### Task statement
State the number of lines that hold the string "Blender", with nothing added.

[BEGIN Data shown]

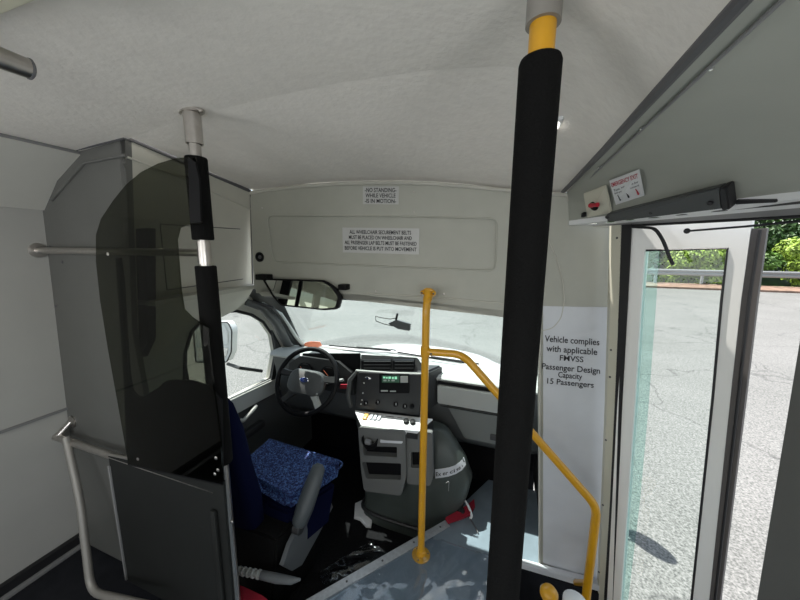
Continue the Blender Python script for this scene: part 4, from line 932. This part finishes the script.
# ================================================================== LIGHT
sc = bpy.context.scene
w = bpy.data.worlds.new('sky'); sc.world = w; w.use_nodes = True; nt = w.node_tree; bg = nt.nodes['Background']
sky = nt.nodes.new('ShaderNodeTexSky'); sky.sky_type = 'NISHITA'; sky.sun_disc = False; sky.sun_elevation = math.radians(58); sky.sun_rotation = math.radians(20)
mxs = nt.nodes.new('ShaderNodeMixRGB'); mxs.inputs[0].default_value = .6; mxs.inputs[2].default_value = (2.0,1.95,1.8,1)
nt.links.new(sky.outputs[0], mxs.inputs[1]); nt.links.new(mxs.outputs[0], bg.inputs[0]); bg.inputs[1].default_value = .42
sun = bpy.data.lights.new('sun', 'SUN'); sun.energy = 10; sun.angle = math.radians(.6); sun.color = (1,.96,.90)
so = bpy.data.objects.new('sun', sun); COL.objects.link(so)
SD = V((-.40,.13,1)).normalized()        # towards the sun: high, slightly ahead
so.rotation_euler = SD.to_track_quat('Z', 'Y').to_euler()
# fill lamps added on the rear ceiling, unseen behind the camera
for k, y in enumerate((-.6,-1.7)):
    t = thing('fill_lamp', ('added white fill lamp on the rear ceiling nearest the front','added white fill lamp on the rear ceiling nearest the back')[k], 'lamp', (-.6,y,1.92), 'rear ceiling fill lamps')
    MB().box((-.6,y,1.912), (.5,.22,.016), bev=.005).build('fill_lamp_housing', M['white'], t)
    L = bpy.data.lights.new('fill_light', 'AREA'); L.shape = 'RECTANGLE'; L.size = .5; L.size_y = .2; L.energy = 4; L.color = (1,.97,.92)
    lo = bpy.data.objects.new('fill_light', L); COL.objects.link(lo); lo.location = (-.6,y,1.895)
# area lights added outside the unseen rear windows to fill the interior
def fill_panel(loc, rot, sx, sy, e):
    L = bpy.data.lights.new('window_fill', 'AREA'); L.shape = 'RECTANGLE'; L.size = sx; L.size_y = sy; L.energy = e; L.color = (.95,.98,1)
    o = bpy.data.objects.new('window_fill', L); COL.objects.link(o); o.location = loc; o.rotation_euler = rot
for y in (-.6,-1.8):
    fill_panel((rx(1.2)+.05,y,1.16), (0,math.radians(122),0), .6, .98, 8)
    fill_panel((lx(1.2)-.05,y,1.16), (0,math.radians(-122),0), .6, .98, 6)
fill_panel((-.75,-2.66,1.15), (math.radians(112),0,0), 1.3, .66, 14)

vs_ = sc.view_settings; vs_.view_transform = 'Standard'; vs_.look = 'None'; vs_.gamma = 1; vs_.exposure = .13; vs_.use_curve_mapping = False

[END Data shown]
[BEGIN Data shown]

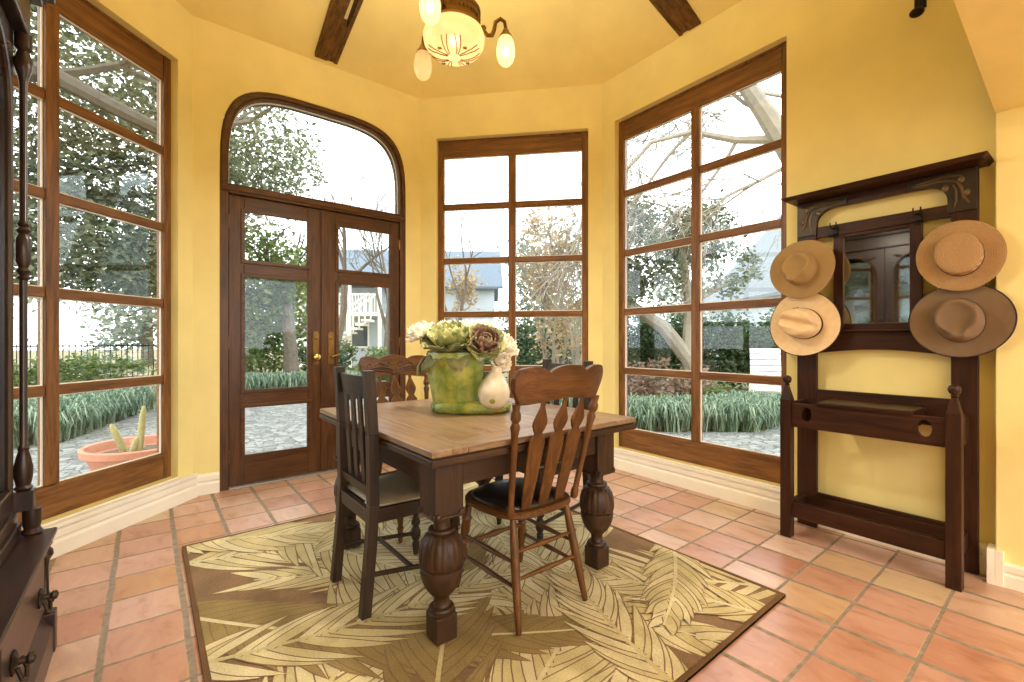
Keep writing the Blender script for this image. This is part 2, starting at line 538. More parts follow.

[END Data shown]

### Expected output
2